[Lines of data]
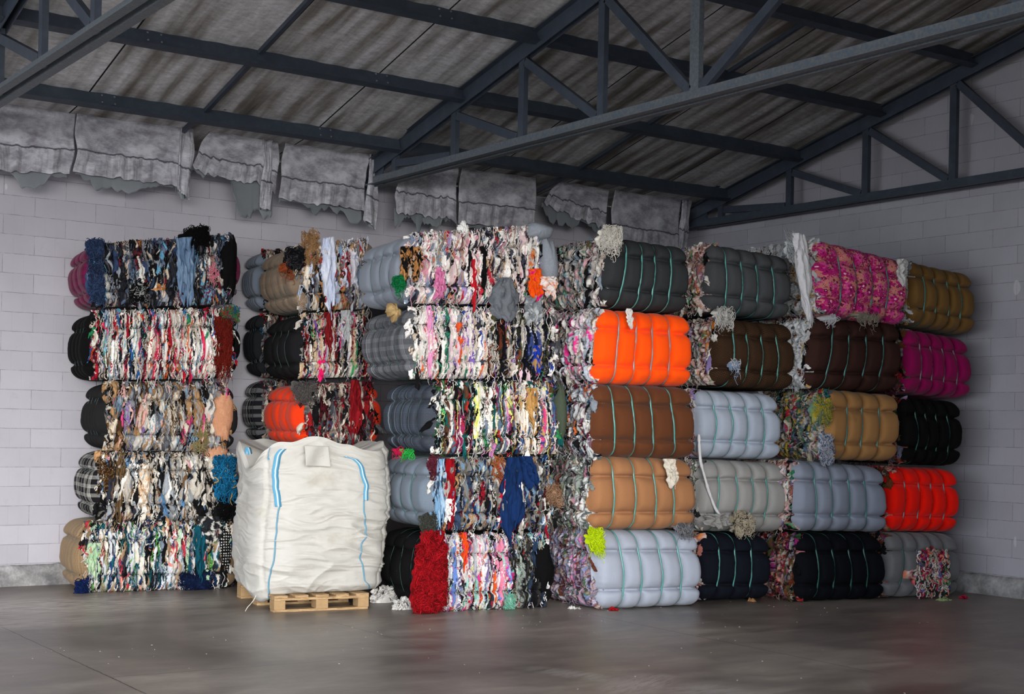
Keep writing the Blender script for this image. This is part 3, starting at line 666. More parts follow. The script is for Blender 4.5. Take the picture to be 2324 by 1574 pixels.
for i, (y0, y1, m, sd, lb) in enumerate(((1316,1180,fm('dark_teal','1d3a45'),221,'dark teal bale on the floor in the gap left of the white sack'),
        (1170,1012,fm('blue_grey_dark','4a515c'),222,'dark blue-grey bale in the gap, left of the top of the white sack'),
        (1004,862,fm('black_white_check','15161b','plaid','8d8f92','0e0e10'),223,'black and white check bale in the gap left of the red-orange bale'),
        (856,708,fm('dark_windowpane','0e0f12','tartan','15161a','2c3034'),224,'almost black bale in the gap left of the plain black bale'),
        (704,568,fm('soft_blue_grey','626b78'),225,'soft blue-grey bale, top of the gap left of the brown tweed bale'))):
    bale('textile_bale', PP, [(596,y0),(700,y0-2),(700,y1-2),(596,y1)], 'R', .36, m, PAL_Q3, SM, strap='dark', seed=sd, label=lb, group=BCK, bulge=.06, vis=.45)
R1 = R_(PR, [(975,1388),(1240,1378),(1236,1208),(978,1212)], fm('soot_black','0f0f11'), PAL_R1, SN, 231, 'white and pink rag bale on the floor behind a bright red yarn heap', RAG_, D=1.0, pals=[(.66, 1.1, PAL_DARKR)], straps=3)
R2 = R_(PR, [(978,1204),(1246,1200),(1246,1038),(980,1038)], fm('blue_grey_heather','75808c','heather','616c79'), PAL_R2, SM, 232, 'grey and denim rag bale with heather blue-grey cloth on its left side', RAG_, strap='green', straps=3)
R3 = R_(PR, [(984,1030),(1262,1030),(1262,866),(988,864)], fm('dark_tartan','191b22','tartan','2b3446','7e8894'), PAL_R3, SN, 233, 'finely striped black, white and yellow rag bale with dark tartan left end', RAG_, pals=[(.62, 1.1, PAL_R3B)], straps=4)
R4 = R_(PR, [(936,860),(1250,856),(1250,700),(934,694)], fm('grey_check_tweed','2f3136','plaid','6e7076','8a8c90'), PAL_R4A, SN, 234, 'white and pink striped rag bale with grey checked tweed left end', RAG_, pals=[(.52, 1.1, PAL_R4B)], straps=4)
R5 = R_(PR, [(926,688),(1236,690),(1232,512),(926,530)], fm('grey_blue','7b828d'), PAL_R5, SM, 235, 'pale pink and white rag bale, topmost in its stack, grey-blue left end', RAG_, strap='dark', straps=3)

RED = [('9a0e18',5),('6e0910',2),('b41620',1.5)]
clump('yarn_bundle', R1[0], R1[1], (967,1308), 74, 156, RED, 301, thick=.12, n=380, L=(.05,.2), r=(.002,.0042), curl=2.6, label='bright red curly yarn bundle')
clump('yarn_bundle', R1[0], R1[1], (978,1232), 46, 60, RED, 302, thick=.09, n=120, L=(.05,.14), r=(.003,.005), label='bright red yarn tuft')
clump('yarn_bundle', R1[0], R1[1], (1151,1362), 22, 36, [('86cdb4',1),('74b8a2',1)], 303, thick=.05, n=30, label='mint green yarn tuft')
drape('cloth_piece', R2[0], R2[1], (1158,1036), 46, 185, [('16305f',3),('122a52',2)], 304, label='long navy blue cloth', h0=.07)
drape('cloth_piece', R2[0], R2[1], (1188,1034), 40, 66, [('16305f',1)], 305, label='navy blue cloth flap', h0=.08, tilt=.25)
clump('yarn_bundle', R2[0], R2[1], (984,1054), 28, 44, [('5a2430',1),('6d2c3a',1)], 306, thick=.06, n=30, label='maroon yarn ball')
clump('yarn_bundle', R2[0], R2[1], (1126,1056), 30, 46, [('9c5a34',1),('b06c42',1)], 307, thick=.06, n=20, label='ginger brown yarn ball')
clump('yarn_bundle', R2[0], R2[1], (970,1184), 38, 42, [('4a4c46',1),('3c3e38',1)], 308, thick=.07, n=60, label='dark olive yarn ball')
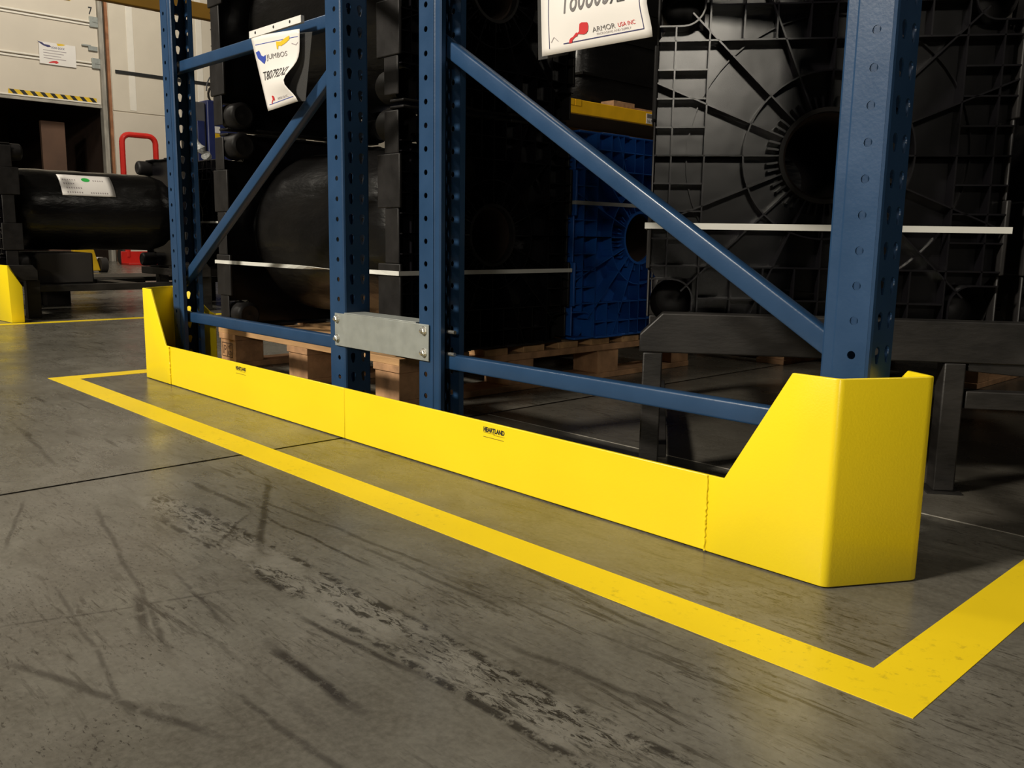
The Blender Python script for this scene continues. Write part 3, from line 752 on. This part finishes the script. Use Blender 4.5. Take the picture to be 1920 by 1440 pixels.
# label sheet lying on that roll
lab = thing('label_sheet', 'white label sheet with a green dot draped on the far left black roll', 'label', (-5.25, .20, .262+PW/2))
def LF(u, v):      # u along y, v down around the roll (0 top) on a radius .2375
    a = math.radians(58)-v/.242; return (.2415*math.cos(a), .36+u, .2415*math.sin(a))
def sheet(u0, u1, v0, v1, nu, nv, F, off=0):
    vs = [F(u0+(u1-u0)*i/nu, v0+(v1-v0)*j/nv) for j in range(nv+1) for i in range(nu+1)]
    return vs, [(j*(nu+1)+i, j*(nu+1)+i+1, (j+1)*(nu+1)+i+1, (j+1)*(nu+1)+i) for j in range(nv) for i in range(nu)]
MB().add(*sheet(0, .30, 0, .16, 8, 12, LF)).build('paper', PAPER, lab, smooth_all=True, solid=.0006)
def LF2(u, v):
    a = math.radians(58)-v/.242; r = .2428; return (r*math.cos(a), .36+u, r*math.sin(a))
mb = MB(); mb.add([LF2(.15+.024*math.cos(a), .045+.017*math.sin(a)) for a in [2*PI*k/20 for k in range(20)]], [tuple(range(20))]); mb.build('green_dot', GREEN, lab)
mb = MB()
for row, (ua, ub) in ((.045, (.02, .09)), (.075, (.02, .08)), (.105, (.03, .12)), (.045, (.19, .25)), (.135, (.16, .26)), (.135, (.03, .11))):
    u = ua
    while u < ub: mb.add([LF2(u, row), LF2(u+.006, row), LF2(u+.006, row+.009), LF2(u, row+.009)], [(0, 1, 2, 3)]); u += .013
mb.build('printed_marks', INKF, lab)
tg = MB().add(*sheet(-.245, -.232, .10, .17, 1, 6, LF2)).build('paper_tag', PAPER, solid=.0006, loc=(-5.25, .20, .262+PW/2)); tag(tg, 'tiny white slip stuck low on the far left black roll', 'label')
bpy.data.objects['paper_tag'].location = (-5.25, .20, .262+PW/2)

# ------------------------------------------------------------ post guard at far left
pg = thing('post_guard', 'yellow post guard cut off by the left edge of the picture', 'guard', (-4.68, .165, 0))
def simple_guard(par):
    P = [(-.35, -.02), (0, 0), (.005, .055)]
    mb = MB(); hs = [.305, .305, .195]; pts = [Vector(p) for p in P]
    vs = []
    for p, h_ in zip(pts, hs): vs += [(p.x, p.y, .002), (p.x, p.y, h_)]
    mb.add(vs, [(0, 2, 3, 1), (2, 4, 5, 3)]); return mb.build('bent_plate', YEL, par, solid=.006, bevel=.001)
simple_guard(pg)

# ------------------------------------------------------------ hanging paper signs
def sign_map(x0, z0, x1, z1, y, L_, curl):
    pass
def make_sign(name, label, TL, TR, BL, BR, y, pinch, bulge, builder, flap):
    """sheet (u 0..1 left-right, v 0..1 top-bottom); pinch pulls the right edge in at mid height"""
    t = thing(name, label, 'sign', (TL[0], y, TL[1]))
    def F(u, v, off=0.0):
        xl = TL[0]+(BL[0]-TL[0])*v; zl = TL[1]+(BL[1]-TL[1])*v
        xr = TR[0]+(BR[0]-TR[0])*v; zr = TR[1]+(BR[1]-TR[1])*v
        k = math.sin(PI*max(0, min(1, v*1.02)))**1.3 if v < 1 else 0
        k = math.exp(-((v-.70)/.20)**2)
        xr -= pinch*k
        x = xl+(xr-xl)*u; z = zl+(zr-zl)*u
        yy = y-.004-bulge*math.sin(PI*min(1, u*1.0))*k*.6 - pinch*.45*k*u*u - off
        return (x-TL[0], yy-y, z-TL[1])
    vs, fs = sheet(0, 1, 0, 1, 16, 16, lambda u, v: F(u, v))
    MB().add(vs, fs).build('paper', PAPER, t, smooth_all=True, angle=80, solid=.0004)
    if flap:
        fl_ = MB().add([(p[0]-TL[0], p[1]-y, p[2]-TL[1]) for p in flap], [tuple(range(len(flap)))]).build('clear_sleeve', SLEEVE, t, solid=.0006)
    builder(t, F)
    return t
def ink(t, F, nm, m_, items, lab_=None):
    mb = MB()
    for it in items:
        if it[0] == 't':
            uv, f = text_mesh(it[1], it[2], it[3], 0, 1, it[6] if len(it) > 6 else 0); v0, v1 = it[4], it[5]
            mb.add([F(u, v1+(v0-v1)*w, .0012) for u, w in uv], f)
        elif it[0] == 'l':      # stroke
            (a, b), (c, d), w = it[1], it[2], it[3]; n = 12
            for k in range(n):
                u0, v0 = a+(c-a)*k/n, b+(d-b)*k/n; u1, v1 = a+(c-a)*(k+1)/n, b+(d-b)*(k+1)/n
                if abs(c-a) > abs(d-b): q = [(u0, v0-w), (u1, v1-w), (u1, v1+w), (u0, v0+w)]
                else: q = [(u0-w, v0), (u0+w, v0), (u1+w, v1), (u1-w, v1)]
                mb.add([F(u, v, .001) for u, v in q], [(0, 1, 2, 3)])
        else:
            mb.add([F(u, v, .0014) for u, v in it[1]], [tuple(range(len(it[1])))])
    o = mb.build(nm, m_, t)
    if lab_: o['label'] = lab_
RSP = [(.53, .45), (.60, .06), (.70, 0), (.98, .06), (1, .25), (.95, .5), (.85, .64), (.72, .66), (.60, .62), (.46, .58), (.43, .68), (.30, .73), (.18, .85), (.15, 1), (0, 1), (.03, .82), (.10, .72), (.22, .68), (.35, .52), (.42, .48), (.45, .53)]
def splash(u0, u1, v0, v1, flipx=False): return ('p', [((u0+(1-a if flipx else a)*(u1-u0)), v0+b*(v1-v0)) for a, b in RSP])
def art1(t, F):
    for q in (('l', (.06, .12), (.97, .10), .004), ('l', (.10, .93), (.95, .92), .004)): ink(t, F, 'border_line', INKB, [q])
    ink(t, F, 'heading', INKG, [('t', 'JUMBOS', .26, .74, .27, .36)], 'the word JUMBOS in grey')
    ink(t, F, 'part_number', INK, [('t', 'T80792XL', .12, .93, .49, .61, .004)], 'black part number T80792XL')
    ink(t, F, 'blue_splash', INKB, [('p', [(.04, .22), (.12, .20), (.15, .27), (.20, .29), (.25, .27), (.24, .33), (.19, .39), (.14, .36), (.10, .33), (.06, .30)])])
    ink(t, F, 'yellow_splash', INKY, [('p', [(.52, .12), (.62, .13), (.72, .09), (.80, .07), (.80, .12), (.72, .16), (.62, .19), (.56, .18), (.54, .23), (.52, .22)])])
    ink(t, F, 'grey_ring', INKF, [('l', (.84, .18), (.93, .21), .006), ('l', (.93, .21), (.97, .18), .006)])
    ink(t, F, 'red_splash', INKR, [splash(.20, .36, .83, .93)])
    ink(t, F, 'maker_name', INKF, [('t', 'ARMOR USA INC', .45, .82, .875, .905)])
    MB().box(-.005, .27, -.006, .004, -.004, .014).build('punched_top_strip', PAPER, t)
    mb = MB()
    for x in (.03, .13, .215): mb.cyl((x, -.0065, .006), (x, -.0060, .006), .004, 10)
    mb.build('punch_holes', INK, t)
# paper from the print in the photograph: letter size, landscape
make_sign('paper_sign', 'curled white paper sign T80792XL hanging on the left frame brace', (-1.808, 1.028), (-1.548, 1.010), (-1.722, .822), (-1.555, .832), .088, .046, .01, art1,
          [(-1.66, .0975, 1.015), (-1.512, .0985, 1.000), (-1.552, .0985, .834), (-1.68, .0975, .84)])
def art2(t, F):
    for q in (('l', (.08, .10), (.08, .95), .003), ('l', (.94, .10), (.94, .93), .003), ('l', (.08, .10), (.94, .10), .004), ('l', (.22, .93), (.94, .93), .004)): ink(t, F, 'border_line', INKN, [q])
    ink(t, F, 'part_number', INKG, [('t', 'T80803', .205, .675, .47, .69, .002)], 'grey part number T80803XL')
    ink(t, F, 'part_suffix', INK, [('t', 'XL', .685, .815, .485, .695, .02)])
    ink(t, F, 'heading', INK, [('t', 'JUMBOS', .25, .75, .16, .34, .01)])
    ink(t, F, 'red_splash', INKR, [splash(.275, .475, .79, .935)])
    ink(t, F, 'maker_name', INKG, [('t', 'ARMOR', .505, .71, .845, .885, .0)])
    ink(t, F, 'maker_suffix', INKR, [('t', 'USA INC', .735, .88, .85, .882)])
    ink(t, F, 'fine_print', INKF, [('t', 'PACKAGING AND SUPPLY', .54, .84, .895, .912)])
    ink(t, F, 'corner_arc', INKF, [('l', (.10, .90), (.13, .86), .004), ('l', (.13, .86), (.17, .90), .004)])
make_sign('paper_sign', 'flat white paper sign T80803XL in a clear sleeve hanging near the top centre', (-.668, 1.035), (-.393, 1.035), (-.655, .824), (-.397, .822), .070, .014, .008, art2,
          [(-.688, .078, 1.045), (-.60, .078, 1.045), (-.60, .078, .822), (-.677, .078, .822)])

# ------------------------------------------------------------ rack across the aisle: beams, mesh, goods
def beam(label, x, y0, y1, z0, z1, m_, name='rack_beam'):
    t = thing(name, label, 'rack beam', (x, y0, z0)); L_ = y1-y0; H = z1-z0
    MB().box(-.045, 0, 0, L_, 0, H).build('box_section', m_, t, bevel=.006)
    for yy in (0, L_-.008): MB().box(-.06, .006, yy-.0, yy+.008, -.04, H+.04).build('end_connector', m_, t)
    return t
beam('shade-darkened orange rack beam crossing above the dock wall, behind the left posts', -4.75, .10, 2.60, 1.752, 1.842, DIMBEAM)
mesh = thing('wire_panel', 'bright wire mesh backing panel above the shade-darkened orange beam', 'wire panel', (-6.40, 1.7, 2.25))
mb = MB()
for k in range(32): mb.bar((0, -1.2+k*.078, 0), (0, -1.2+k*.078, .8), .006, .006)
for k in range(16): mb.bar((.006, -1.22, k*.05), (.006, 1.24, k*.05), .006, .006)
tag(mb.build('wire_grid', WIRE, mesh), kind='stuff')
for y in (-1.22, 1.24): MB().box(-.03, .03, y-.03, y+.03, -2.25, .82).build('support_post', STEEL, mesh)
yb = beam('bright yellow rack beam with a location label, seen over the blue reel', -4.75, 4.25, 7.3, 1.555, 1.672, BEAMY)
lb = thing('location_label', 'small white location label 16.B17 on the bright yellow beam', 'label', (-4.749, 0, 0))
MB().box(0, .002, 5.60, 5.76, 1.565, 1.655).build('paper', PAPER, lb); MB().box(.002, .003, 5.61, 5.75, 1.615, 1.650).build('barcode', INKG, lb)
mb = MB(); uv, f = text_mesh('16.B17', 5.615, 5.745, 1.572, 1.603, .01); flat(mb, uv, f, lambda u, v: (.0026, u, v)); mb.build('lettering', INK, lb)
lb2 = MB().box(-4.749, -4.747, 5.83, 6.0, 1.565, 1.655).build('location_label', PAPER); tag(lb2, 'plain white label at the right end of the bright yellow beam', 'label')
mb = MB()
for k in range(4): mb.box(-.001, .004, .12+k*.085, .19+k*.085, .065, .118)
mb.build('clip_row', BEAMY, yb)
sdk = thing('shelf_deck', 'dark shelf deck behind the bright yellow beam, seen from below', 'shelf', (-5.3, 5.8, 1.62)); MB().box(-.55, .50, -1.5, 1.45, 0, .03).build('deck_sheet', PLY, sdk)
MB().box(-.55, -.50, -1.5, 1.45, -.08, 0).build('rear_rail', DIMBEAM, sdk)
gp = thing('shelf_board', 'bare wooden board lying on the bright yellow beam', 'board', (-4.82, 5.15, 1.674)); MB().box(-.5, .04, .1, 1.6, 0, .02).build('plank', WOODB, gp, bevel=.003); MB().box(-.1, .05, 0.0, .30, .0, .05).build('block', WOODB, gp, bevel=.003)
wg = thing('wrapped_goods', 'black film wrapped goods on the shelf above the yellow beam', 'package', (-5.43, 5.9, 1.695))
vs, fs = [], []
nn = 26
for j in range(9):
    for k in range(nn):
        a = 2*PI*k/nn; p = .35; rx = .46*(1+.02*random.uniform(-1, 1)); ry = .95*(1+.015*random.uniform(-1, 1)); s_ = 1 if 0 < j < 8 else .93
        vs.append((math.copysign(abs(math.cos(a))**p, math.cos(a))*rx*s_, math.copysign(abs(math.sin(a))**p, math.sin(a))*ry*s_, j*.14))
for j in range(8):
    for k in range(nn): fs.append((j*nn+k, j*nn+(k+1) % nn, (j+1)*nn+(k+1) % nn, (j+1)*nn+k))
fs += [tuple(reversed(range(nn))), tuple(range(8*nn, 9*nn))]
MB().add(vs, fs, True).build('bundle', FILM, wg)
fb = MB()
for z in (.25, .6, .9): fb.box(-.475, .475, -.965, .965, z, z+.02)
fb.build('film_band', FILM, wg)
wg2 = copy_tree(wg, loc=(-1.30, 2.62, .1475), rz=PI/2, label='low black film wrapped load added behind the reels to block light'); wg2.scale = (1, .86, .74)  # added load, blocks the bright background seen through the reel core
wg2['label'] = 'low black film wrapped load added behind the strapped reel to block light'
make_pallet('wooden_pallet', 'second wooden pallet, added under the low black light-blocking load', -2.1, -.5, 2.08, 3.16)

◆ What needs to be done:
Begin at the line that has "The Blender Python" in the entries above; stop after the line that has "bpy.data.objects['paper_tag'].location = (-5.25, .20, .262+PW/2)". Transcribe exactly those lines and no others.

◆ Result below:
The Blender Python script for this scene continues. Write part 3, from line 752 on. This part finishes the script. Use Blender 4.5. Take the picture to be 1920 by 1440 pixels.
# label sheet lying on that roll
lab = thing('label_sheet', 'white label sheet with a green dot draped on the far left black roll', 'label', (-5.25, .20, .262+PW/2))
def LF(u, v):      # u along y, v down around the roll (0 top) on a radius .2375
    a = math.radians(58)-v/.242; return (.2415*math.cos(a), .36+u, .2415*math.sin(a))
def sheet(u0, u1, v0, v1, nu, nv, F, off=0):
    vs = [F(u0+(u1-u0)*i/nu, v0+(v1-v0)*j/nv) for j in range(nv+1) for i in range(nu+1)]
    return vs, [(j*(nu+1)+i, j*(nu+1)+i+1, (j+1)*(nu+1)+i+1, (j+1)*(nu+1)+i) for j in range(nv) for i in range(nu)]
MB().add(*sheet(0, .30, 0, .16, 8, 12, LF)).build('paper', PAPER, lab, smooth_all=True, solid=.0006)
def LF2(u, v):
    a = math.radians(58)-v/.242; r = .2428; return (r*math.cos(a), .36+u, r*math.sin(a))
mb = MB(); mb.add([LF2(.15+.024*math.cos(a), .045+.017*math.sin(a)) for a in [2*PI*k/20 for k in range(20)]], [tuple(range(20))]); mb.build('green_dot', GREEN, lab)
mb = MB()
for row, (ua, ub) in ((.045, (.02, .09)), (.075, (.02, .08)), (.105, (.03, .12)), (.045, (.19, .25)), (.135, (.16, .26)), (.135, (.03, .11))):
    u = ua
    while u < ub: mb.add([LF2(u, row), LF2(u+.006, row), LF2(u+.006, row+.009), LF2(u, row+.009)], [(0, 1, 2, 3)]); u += .013
mb.build('printed_marks', INKF, lab)
tg = MB().add(*sheet(-.245, -.232, .10, .17, 1, 6, LF2)).build('paper_tag', PAPER, solid=.0006, loc=(-5.25, .20, .262+PW/2)); tag(tg, 'tiny white slip stuck low on the far left black roll', 'label')
bpy.data.objects['paper_tag'].location = (-5.25, .20, .262+PW/2)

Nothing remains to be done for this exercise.